What you will do - The lines below are to be quoted exactly, from the first through the one that contains "PI = math.pi".

Collected data -
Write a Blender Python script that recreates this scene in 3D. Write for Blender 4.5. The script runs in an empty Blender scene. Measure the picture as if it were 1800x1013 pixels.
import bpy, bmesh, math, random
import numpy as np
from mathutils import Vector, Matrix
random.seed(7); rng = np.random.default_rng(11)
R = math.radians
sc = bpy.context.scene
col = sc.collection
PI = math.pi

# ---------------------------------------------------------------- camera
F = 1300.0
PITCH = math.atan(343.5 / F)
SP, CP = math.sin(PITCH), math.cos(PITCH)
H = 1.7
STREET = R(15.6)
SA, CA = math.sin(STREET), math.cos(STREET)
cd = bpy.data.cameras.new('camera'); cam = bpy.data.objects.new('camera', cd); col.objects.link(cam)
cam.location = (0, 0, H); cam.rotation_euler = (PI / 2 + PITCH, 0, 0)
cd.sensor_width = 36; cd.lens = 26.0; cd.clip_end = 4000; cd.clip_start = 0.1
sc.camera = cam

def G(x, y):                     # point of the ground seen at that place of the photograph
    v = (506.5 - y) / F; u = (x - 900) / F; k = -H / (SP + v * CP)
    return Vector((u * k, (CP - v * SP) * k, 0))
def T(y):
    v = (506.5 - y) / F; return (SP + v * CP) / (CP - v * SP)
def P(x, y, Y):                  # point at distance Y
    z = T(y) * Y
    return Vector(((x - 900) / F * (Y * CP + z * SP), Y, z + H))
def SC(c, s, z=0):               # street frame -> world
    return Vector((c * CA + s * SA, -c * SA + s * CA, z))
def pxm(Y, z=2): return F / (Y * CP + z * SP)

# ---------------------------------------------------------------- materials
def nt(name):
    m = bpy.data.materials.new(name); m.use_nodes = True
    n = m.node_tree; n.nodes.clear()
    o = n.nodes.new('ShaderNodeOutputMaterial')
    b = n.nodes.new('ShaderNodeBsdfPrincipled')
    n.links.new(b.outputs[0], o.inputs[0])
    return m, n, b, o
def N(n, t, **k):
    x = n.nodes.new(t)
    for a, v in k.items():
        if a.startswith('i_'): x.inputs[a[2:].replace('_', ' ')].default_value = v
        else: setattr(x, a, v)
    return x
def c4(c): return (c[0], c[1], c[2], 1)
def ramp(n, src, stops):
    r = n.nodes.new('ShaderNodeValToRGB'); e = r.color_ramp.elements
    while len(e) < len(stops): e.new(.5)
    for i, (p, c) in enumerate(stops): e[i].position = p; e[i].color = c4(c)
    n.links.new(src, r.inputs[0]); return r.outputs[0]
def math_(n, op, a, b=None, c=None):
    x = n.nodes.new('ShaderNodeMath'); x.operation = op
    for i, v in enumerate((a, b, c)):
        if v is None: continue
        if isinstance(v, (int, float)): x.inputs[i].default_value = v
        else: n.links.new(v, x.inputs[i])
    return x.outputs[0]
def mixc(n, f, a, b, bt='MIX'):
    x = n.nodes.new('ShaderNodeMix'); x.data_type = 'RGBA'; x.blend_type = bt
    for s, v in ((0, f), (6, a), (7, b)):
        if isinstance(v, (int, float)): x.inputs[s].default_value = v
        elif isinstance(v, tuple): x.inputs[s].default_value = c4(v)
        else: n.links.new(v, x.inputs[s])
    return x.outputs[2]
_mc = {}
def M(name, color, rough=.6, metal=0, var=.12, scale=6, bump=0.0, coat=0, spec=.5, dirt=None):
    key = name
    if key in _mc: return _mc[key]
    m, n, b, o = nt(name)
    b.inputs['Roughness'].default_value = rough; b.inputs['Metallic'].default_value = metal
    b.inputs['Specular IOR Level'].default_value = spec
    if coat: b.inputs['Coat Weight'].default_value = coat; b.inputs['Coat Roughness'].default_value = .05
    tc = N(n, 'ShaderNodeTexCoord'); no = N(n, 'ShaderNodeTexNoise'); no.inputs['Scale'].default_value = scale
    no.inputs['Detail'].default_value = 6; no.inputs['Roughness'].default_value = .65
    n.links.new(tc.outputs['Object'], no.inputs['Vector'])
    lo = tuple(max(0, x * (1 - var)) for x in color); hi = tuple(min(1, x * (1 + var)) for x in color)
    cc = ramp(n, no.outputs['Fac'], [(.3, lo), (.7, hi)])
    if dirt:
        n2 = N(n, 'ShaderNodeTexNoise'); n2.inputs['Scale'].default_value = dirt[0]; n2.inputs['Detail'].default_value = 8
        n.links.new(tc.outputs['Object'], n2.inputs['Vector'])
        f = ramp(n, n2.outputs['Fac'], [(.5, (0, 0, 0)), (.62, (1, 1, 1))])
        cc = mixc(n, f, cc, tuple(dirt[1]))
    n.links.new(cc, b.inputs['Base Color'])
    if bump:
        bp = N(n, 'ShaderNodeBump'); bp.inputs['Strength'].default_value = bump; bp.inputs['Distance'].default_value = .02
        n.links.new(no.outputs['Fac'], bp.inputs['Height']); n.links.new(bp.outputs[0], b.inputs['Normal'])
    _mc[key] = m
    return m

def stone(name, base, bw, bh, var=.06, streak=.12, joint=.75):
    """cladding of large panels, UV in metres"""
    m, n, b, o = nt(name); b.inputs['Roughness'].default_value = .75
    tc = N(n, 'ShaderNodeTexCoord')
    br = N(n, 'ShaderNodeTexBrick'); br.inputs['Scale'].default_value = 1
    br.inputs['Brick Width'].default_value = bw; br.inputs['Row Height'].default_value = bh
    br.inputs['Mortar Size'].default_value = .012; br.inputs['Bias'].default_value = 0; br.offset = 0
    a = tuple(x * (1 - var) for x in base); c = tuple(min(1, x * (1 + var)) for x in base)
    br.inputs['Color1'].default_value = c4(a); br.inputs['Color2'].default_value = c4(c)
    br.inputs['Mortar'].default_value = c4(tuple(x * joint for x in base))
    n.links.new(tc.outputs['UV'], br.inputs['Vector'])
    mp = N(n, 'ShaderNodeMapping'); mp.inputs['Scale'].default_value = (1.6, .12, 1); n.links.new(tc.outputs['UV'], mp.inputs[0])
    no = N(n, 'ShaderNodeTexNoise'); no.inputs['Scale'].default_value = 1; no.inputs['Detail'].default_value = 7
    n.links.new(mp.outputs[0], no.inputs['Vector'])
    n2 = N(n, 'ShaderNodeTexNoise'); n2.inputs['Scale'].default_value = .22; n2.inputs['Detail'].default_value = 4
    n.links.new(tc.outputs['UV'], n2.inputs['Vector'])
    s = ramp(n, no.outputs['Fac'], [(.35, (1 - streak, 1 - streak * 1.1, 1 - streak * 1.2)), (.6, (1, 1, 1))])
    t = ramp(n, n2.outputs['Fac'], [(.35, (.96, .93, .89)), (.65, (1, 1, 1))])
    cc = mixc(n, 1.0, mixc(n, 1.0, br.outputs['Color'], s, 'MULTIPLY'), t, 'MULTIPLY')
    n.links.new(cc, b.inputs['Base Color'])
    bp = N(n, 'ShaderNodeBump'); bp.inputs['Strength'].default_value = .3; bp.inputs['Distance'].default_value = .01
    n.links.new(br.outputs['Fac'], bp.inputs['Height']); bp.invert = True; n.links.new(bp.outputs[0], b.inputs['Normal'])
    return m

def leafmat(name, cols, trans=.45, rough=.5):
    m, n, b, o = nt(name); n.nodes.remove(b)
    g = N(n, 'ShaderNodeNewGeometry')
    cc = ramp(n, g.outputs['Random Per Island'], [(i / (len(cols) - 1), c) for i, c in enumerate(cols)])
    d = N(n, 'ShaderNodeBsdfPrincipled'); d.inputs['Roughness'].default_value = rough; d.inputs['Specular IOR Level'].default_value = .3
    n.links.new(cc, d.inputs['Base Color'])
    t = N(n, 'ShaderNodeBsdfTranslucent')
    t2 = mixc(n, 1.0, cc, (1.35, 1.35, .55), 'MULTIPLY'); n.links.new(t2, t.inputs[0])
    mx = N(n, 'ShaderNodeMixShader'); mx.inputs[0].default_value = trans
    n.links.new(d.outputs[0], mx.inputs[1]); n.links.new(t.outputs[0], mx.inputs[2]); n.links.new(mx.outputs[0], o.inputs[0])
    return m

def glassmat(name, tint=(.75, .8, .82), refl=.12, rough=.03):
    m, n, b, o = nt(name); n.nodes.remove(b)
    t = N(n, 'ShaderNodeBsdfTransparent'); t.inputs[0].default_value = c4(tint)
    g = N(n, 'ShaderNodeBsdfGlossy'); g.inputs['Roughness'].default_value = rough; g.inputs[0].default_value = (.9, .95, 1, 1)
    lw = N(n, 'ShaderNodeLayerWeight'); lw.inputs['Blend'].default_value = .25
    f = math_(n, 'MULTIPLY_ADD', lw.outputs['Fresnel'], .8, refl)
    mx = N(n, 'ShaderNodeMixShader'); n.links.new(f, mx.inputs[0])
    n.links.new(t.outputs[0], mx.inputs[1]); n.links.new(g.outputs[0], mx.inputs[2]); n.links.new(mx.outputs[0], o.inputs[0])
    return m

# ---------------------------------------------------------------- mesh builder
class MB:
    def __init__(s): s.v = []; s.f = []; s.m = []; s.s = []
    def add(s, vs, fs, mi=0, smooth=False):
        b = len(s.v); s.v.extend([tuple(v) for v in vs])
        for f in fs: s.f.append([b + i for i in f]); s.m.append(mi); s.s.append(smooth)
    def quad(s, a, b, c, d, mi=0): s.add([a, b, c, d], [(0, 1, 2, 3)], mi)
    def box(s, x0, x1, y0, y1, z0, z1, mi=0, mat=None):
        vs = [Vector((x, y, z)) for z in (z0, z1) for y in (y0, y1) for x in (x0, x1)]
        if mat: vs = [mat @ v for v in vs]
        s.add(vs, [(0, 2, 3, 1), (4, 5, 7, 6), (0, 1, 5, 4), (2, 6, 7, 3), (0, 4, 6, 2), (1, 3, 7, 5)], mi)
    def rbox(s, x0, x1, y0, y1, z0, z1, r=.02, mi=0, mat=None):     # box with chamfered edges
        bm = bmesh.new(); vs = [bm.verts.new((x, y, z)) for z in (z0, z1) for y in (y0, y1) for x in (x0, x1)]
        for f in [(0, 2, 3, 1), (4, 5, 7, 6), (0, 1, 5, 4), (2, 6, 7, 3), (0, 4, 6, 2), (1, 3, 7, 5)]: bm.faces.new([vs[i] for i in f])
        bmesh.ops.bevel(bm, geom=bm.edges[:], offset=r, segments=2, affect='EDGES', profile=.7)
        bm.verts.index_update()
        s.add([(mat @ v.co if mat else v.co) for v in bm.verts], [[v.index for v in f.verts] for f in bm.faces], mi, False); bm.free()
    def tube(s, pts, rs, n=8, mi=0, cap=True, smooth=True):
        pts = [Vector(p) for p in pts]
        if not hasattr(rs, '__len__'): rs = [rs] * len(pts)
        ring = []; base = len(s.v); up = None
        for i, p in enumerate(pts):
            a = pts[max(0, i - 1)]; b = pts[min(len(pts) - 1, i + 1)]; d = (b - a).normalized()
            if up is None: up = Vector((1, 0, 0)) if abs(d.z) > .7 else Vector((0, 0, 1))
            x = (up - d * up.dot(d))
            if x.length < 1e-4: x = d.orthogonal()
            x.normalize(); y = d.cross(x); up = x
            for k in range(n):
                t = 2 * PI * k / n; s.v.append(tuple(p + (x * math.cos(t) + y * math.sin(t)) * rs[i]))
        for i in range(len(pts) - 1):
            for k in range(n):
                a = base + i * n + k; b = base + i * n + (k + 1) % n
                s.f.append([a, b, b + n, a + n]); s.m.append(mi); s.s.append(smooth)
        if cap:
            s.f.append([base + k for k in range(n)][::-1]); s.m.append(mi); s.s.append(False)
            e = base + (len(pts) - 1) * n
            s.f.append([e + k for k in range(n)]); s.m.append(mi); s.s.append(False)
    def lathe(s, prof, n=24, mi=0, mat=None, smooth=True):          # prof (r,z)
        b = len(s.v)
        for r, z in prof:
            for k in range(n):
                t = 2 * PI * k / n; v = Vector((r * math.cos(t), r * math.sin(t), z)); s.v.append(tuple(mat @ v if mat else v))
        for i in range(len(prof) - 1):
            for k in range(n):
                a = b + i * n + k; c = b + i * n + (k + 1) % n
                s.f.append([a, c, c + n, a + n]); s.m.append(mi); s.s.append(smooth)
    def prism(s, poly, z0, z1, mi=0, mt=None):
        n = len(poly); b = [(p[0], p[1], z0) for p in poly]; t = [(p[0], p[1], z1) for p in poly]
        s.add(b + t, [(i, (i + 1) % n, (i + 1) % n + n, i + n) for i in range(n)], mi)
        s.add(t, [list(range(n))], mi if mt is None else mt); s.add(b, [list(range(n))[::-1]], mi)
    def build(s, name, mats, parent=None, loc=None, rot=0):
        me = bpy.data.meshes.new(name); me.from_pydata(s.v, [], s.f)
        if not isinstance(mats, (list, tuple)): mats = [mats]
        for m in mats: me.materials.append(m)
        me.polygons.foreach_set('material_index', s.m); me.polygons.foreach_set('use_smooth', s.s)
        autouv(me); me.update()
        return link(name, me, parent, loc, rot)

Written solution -
Write a Blender Python script that recreates this scene in 3D. Write for Blender 4.5. The script runs in an empty Blender scene. Measure the picture as if it were 1800x1013 pixels.
import bpy, bmesh, math, random
import numpy as np
from mathutils import Vector, Matrix
random.seed(7); rng = np.random.default_rng(11)
R = math.radians
sc = bpy.context.scene
col = sc.collection
PI = math.pi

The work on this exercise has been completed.